In 2011, a pro-forma invoice for kerosene was sold to “marketers”: politicians and depot owners, for N40.99 a litre. These then sell to other independent marketers through their agents at prices higher than N50, who retail the “subsidised” product at between N150 to N170. The margin, as much as N94.01 on a litre of kerosene, serves as patronage: logistics and mobilization of supporters for politics.

Assuming that all other costs remained constant, the politicians and independent marketers made a profit to the tune of N94.01 on a litre of kerosene sold. Politicians and briefcase businesspeople are pocketing an outsize margin of 300-500 percent. The masses on the street don’t get a kobo, except a bag or rice and few naira notes during elections.

The story of how Nigerians are fleeced through kerosene subsidy partly explains why there’s an increasing disparity between the value of oil produced and revenues remitted in the Federation Account. Industrial-scale oil theft and fiscal leakages are additional reasons why Nigeria is not building a fiscal buffer.

The rate of increase in Nigeria’s foreign reserves and its Excess Crude Account (ECA) is not enough to withstand an external shock, for example, a lower oil price.

The federal government of Nigeria earns 90 percent of its foreign exchange reserves and over 70 percent of its revenues are from oil. There’s a direct correlation between oil and GDP, the naira and foreign reserves.

High and stable oil prices correspond to stronger naira and higher reserves. Our foreign reserves ($41.7bn as at February 2014) can support 9 months of imports. For an import–dependent economy, higher foreign reserves are necessary.

But the oil industry is contracting. It shrunk by 0.53 percent in the third quarter of 2012. This decline is expected to continue overtime.

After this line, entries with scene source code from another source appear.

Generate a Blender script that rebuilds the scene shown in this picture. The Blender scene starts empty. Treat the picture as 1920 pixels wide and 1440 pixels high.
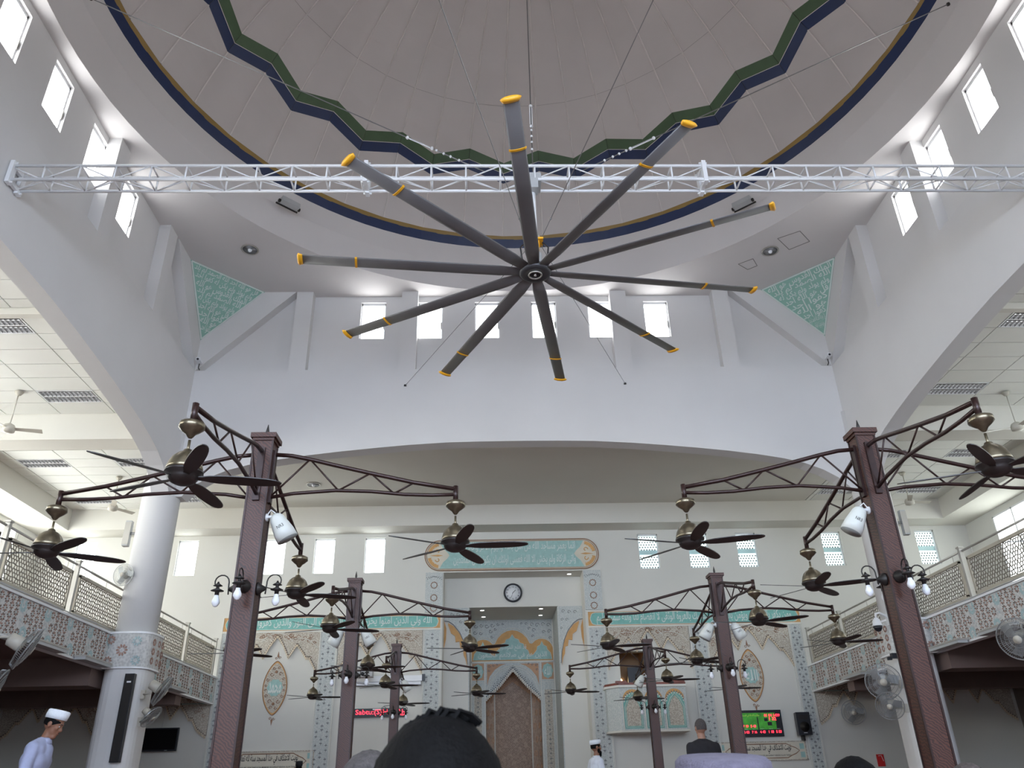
import bpy, math, random
from math import sin, cos, pi, radians, atan2, hypot, sqrt
from mathutils import Vector, Matrix
random.seed(7)
SC = bpy.context.scene
COL = SC.collection

# ------------------------------------------------------------------ camera
F, PITCH, YAW, ROLL = 1493.22, 0.4754, 0.0354, -0.0247
cx_, cy_, cz_ = -0.745, -9.278, 1.05
right0 = Vector((cos(YAW), -sin(YAW), 0)); fwd0 = Vector((sin(YAW), cos(YAW), 0))
fwd = cos(PITCH) * fwd0 + Vector((0, 0, sin(PITCH)))
up_ = -sin(PITCH) * fwd0 + Vector((0, 0, cos(PITCH)))
R_ = cos(ROLL) * right0 + sin(ROLL) * up_
U_ = -sin(ROLL) * right0 + cos(ROLL) * up_
cd = bpy.data.cameras.new('camera'); cam = bpy.data.objects.new('camera', cd); COL.objects.link(cam)
M4 = Matrix((( R_.x, U_.x, -fwd.x, cx_), (R_.y, U_.y, -fwd.y, cy_), (R_.z, U_.z, -fwd.z, cz_), (0, 0, 0, 1)))
cam.matrix_world = M4
cd.sensor_width = 36; cd.lens = F / 1920 * 36; cd.clip_start = 0.05; cd.clip_end = 200
cd.dof.use_dof = True; cd.dof.focus_distance = 12; cd.dof.aperture_fstop = 11
SC.camera = cam

# ------------------------------------------------------------------ light
SC.view_settings.view_transform = 'Standard'; SC.view_settings.look = 'None'
SC.view_settings.gamma = 1; SC.view_settings.use_curve_mapping = False
SC.view_settings.exposure = 0.10
wd = bpy.data.worlds.new('sky'); SC.world = wd; wd.use_nodes = True
wd.node_tree.nodes['Background'].inputs[0].default_value = (0.80, 0.90, 1.0, 1)
wd.node_tree.nodes['Background'].inputs[1].default_value = 3.0
SC.cycles.use_denoising = True
SC.cycles.max_bounces = 8; SC.cycles.diffuse_bounces = 6
SC.cycles.sample_clamp_indirect = 6
PANE_UP, PANE_FAR, PANE_LEFT, PANE_RIGHT, PANE_REAR = 7.8, 5.0, 13.0, 4.5, 16.0

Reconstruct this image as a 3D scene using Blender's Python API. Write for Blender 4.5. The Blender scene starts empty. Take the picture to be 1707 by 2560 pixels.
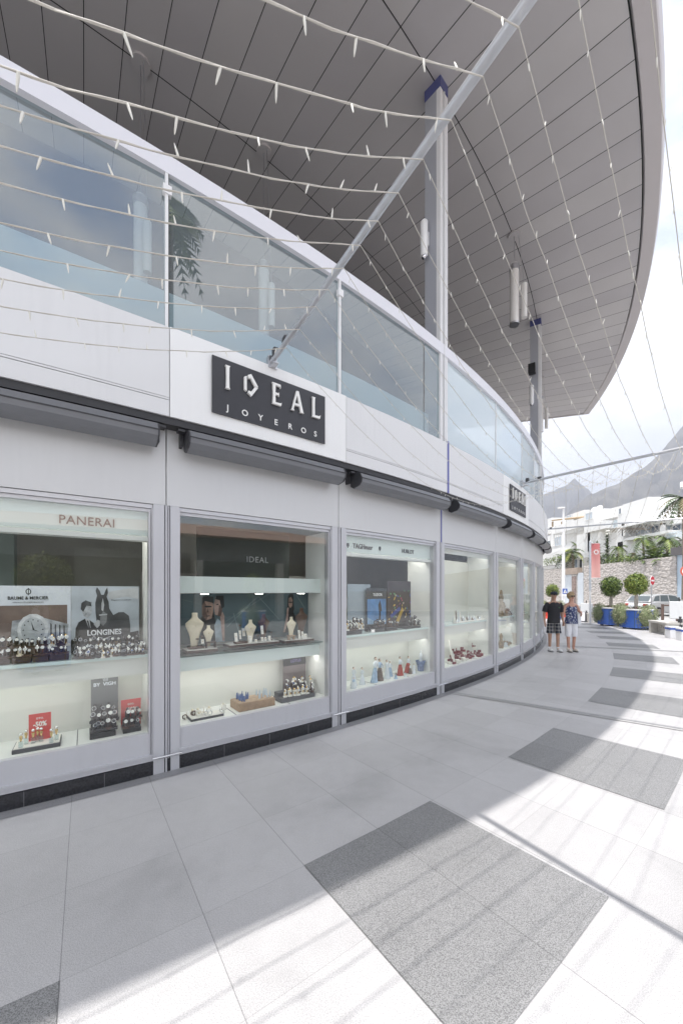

In addition, about $20bn of our foreign reserves was mostly foreign portfolio investments, also known as “hot money”. Some of this money has gone – the performance of the stock market last week is a reflection that portfolio investors are leaving. Foreign investors accounted for 48.91 percent of transactions on the Nigeria Stock Exchange (NSE) as at December 2013.

Essentially, Nigeria has been relying on “rented reserves” rather than boosting its oil reserves through reforms: transparency, curbing leakages and passing the petroleum industry bill etc.

Time and the tools (monetary policy) are not on Nigeria’s side. In 2008, the last time there was an oil price shock, government was able to stimulate the economy with money from the ECA, the monetary policy rate was reduced and the foreign reserves dwindled by 15 percent as investors pulled out of the country.

Nigeria’s fiscal buffer is nowhere near that of 2008. And we doubt if economic policy is on the agenda of the government as political campaigns begin. Ignoring the economy risks undoing the benefits that a stable naira, declining inflation and investors’ confidence have brought.

We urge President Goodluck Jonathan and his economic team not to take their eye off the economy. It’s not too late to put measures to rebuild fiscal buffers. A few, those that can afford it, are building personal buffer: dollar-denominated deposits are rising.